Starting at the top of the listing, extract every line up to and including the one with "vs.use_curve_mapping = False". Pictures stay out of the copy.

---- DATA IN THIS EXERCISE

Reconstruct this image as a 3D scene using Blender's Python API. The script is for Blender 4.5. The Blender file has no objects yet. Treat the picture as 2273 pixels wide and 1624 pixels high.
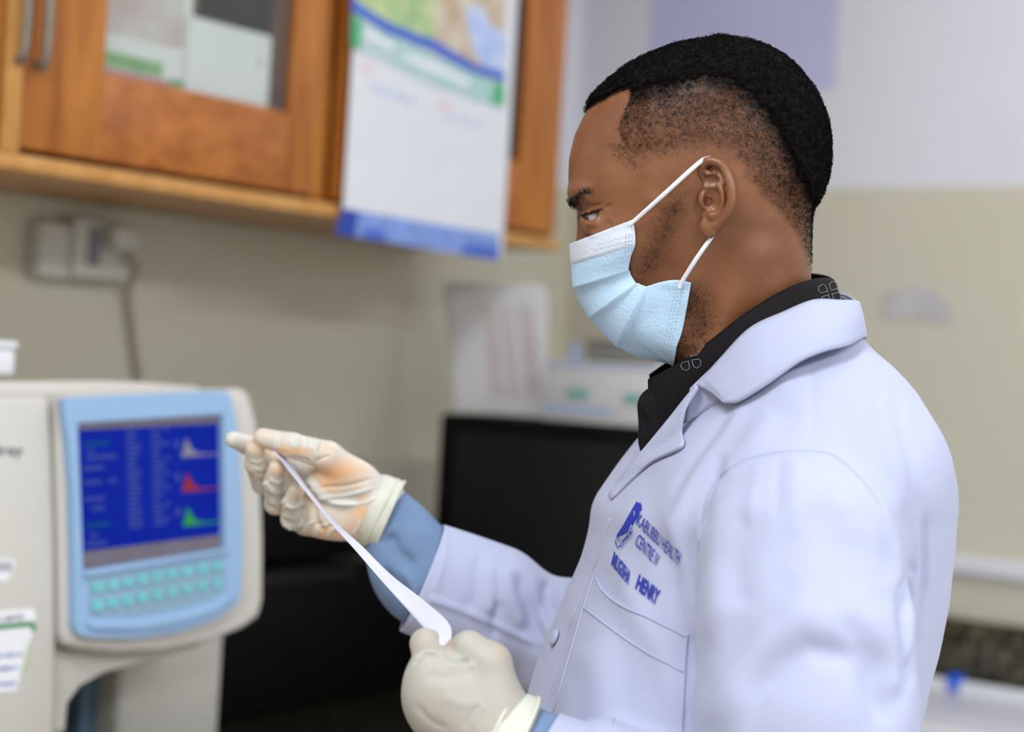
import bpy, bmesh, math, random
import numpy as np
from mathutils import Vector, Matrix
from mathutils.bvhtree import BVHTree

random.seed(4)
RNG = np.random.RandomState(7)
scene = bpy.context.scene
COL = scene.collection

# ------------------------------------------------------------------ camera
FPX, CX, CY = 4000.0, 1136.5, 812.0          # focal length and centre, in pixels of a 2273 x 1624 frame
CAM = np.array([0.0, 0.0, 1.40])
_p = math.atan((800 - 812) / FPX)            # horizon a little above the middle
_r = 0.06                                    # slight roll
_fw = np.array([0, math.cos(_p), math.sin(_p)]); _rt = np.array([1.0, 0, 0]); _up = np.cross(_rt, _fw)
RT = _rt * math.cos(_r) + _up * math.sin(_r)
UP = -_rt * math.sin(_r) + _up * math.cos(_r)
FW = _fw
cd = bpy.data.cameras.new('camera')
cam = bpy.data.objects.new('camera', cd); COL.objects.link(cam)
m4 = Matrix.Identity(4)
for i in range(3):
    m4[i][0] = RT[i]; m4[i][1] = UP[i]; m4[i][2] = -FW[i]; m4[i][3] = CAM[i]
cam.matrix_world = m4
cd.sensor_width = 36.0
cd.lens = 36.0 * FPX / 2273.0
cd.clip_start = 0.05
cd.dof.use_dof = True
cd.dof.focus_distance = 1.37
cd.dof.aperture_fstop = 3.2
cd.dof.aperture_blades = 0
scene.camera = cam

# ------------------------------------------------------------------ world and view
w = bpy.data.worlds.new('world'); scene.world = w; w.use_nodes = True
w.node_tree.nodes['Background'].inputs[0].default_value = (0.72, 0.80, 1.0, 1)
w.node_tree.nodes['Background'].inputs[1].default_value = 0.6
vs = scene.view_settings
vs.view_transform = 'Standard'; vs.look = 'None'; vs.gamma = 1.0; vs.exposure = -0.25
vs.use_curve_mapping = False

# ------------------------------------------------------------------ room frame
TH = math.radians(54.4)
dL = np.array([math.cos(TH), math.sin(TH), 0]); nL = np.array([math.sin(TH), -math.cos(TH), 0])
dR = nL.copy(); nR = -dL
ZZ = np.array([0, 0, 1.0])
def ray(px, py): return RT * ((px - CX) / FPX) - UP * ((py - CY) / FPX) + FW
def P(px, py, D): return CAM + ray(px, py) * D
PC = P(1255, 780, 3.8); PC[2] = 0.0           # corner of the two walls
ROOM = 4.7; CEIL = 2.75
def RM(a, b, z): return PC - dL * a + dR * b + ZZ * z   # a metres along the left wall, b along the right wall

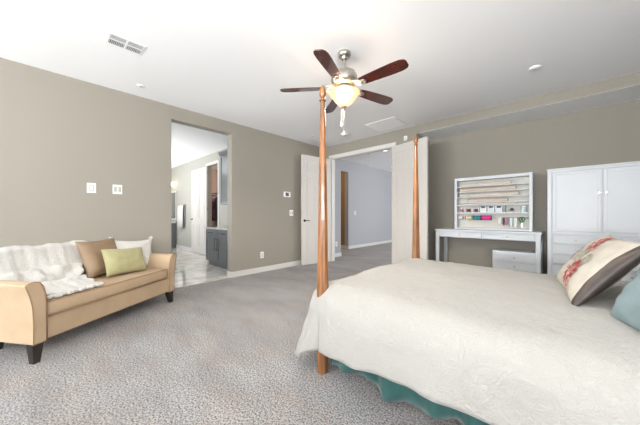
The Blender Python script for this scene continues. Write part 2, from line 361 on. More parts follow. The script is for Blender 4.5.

--------

- _SOLUTION TO THE EXERCISE_:
Reconstruct this image as a 3D scene using Blender's Python API. The script is for Blender 4.5. The Blender file has no objects yet. Treat the picture as 2273 pixels wide and 1624 pixels high.
import bpy, bmesh, math, random
import numpy as np
from mathutils import Vector, Matrix
from mathutils.bvhtree import BVHTree

random.seed(4)
RNG = np.random.RandomState(7)
scene = bpy.context.scene
COL = scene.collection

# ------------------------------------------------------------------ camera
FPX, CX, CY = 4000.0, 1136.5, 812.0          # focal length and centre, in pixels of a 2273 x 1624 frame
CAM = np.array([0.0, 0.0, 1.40])
_p = math.atan((800 - 812) / FPX)            # horizon a little above the middle
_r = 0.06                                    # slight roll
_fw = np.array([0, math.cos(_p), math.sin(_p)]); _rt = np.array([1.0, 0, 0]); _up = np.cross(_rt, _fw)
RT = _rt * math.cos(_r) + _up * math.sin(_r)
UP = -_rt * math.sin(_r) + _up * math.cos(_r)
FW = _fw
cd = bpy.data.cameras.new('camera')
cam = bpy.data.objects.new('camera', cd); COL.objects.link(cam)
m4 = Matrix.Identity(4)
for i in range(3):
    m4[i][0] = RT[i]; m4[i][1] = UP[i]; m4[i][2] = -FW[i]; m4[i][3] = CAM[i]
cam.matrix_world = m4
cd.sensor_width = 36.0
cd.lens = 36.0 * FPX / 2273.0
cd.clip_start = 0.05
cd.dof.use_dof = True
cd.dof.focus_distance = 1.37
cd.dof.aperture_fstop = 3.2
cd.dof.aperture_blades = 0
scene.camera = cam

# ------------------------------------------------------------------ world and view
w = bpy.data.worlds.new('world'); scene.world = w; w.use_nodes = True
w.node_tree.nodes['Background'].inputs[0].default_value = (0.72, 0.80, 1.0, 1)
w.node_tree.nodes['Background'].inputs[1].default_value = 0.6
vs = scene.view_settings
vs.view_transform = 'Standard'; vs.look = 'None'; vs.gamma = 1.0; vs.exposure = -0.25
vs.use_curve_mapping = False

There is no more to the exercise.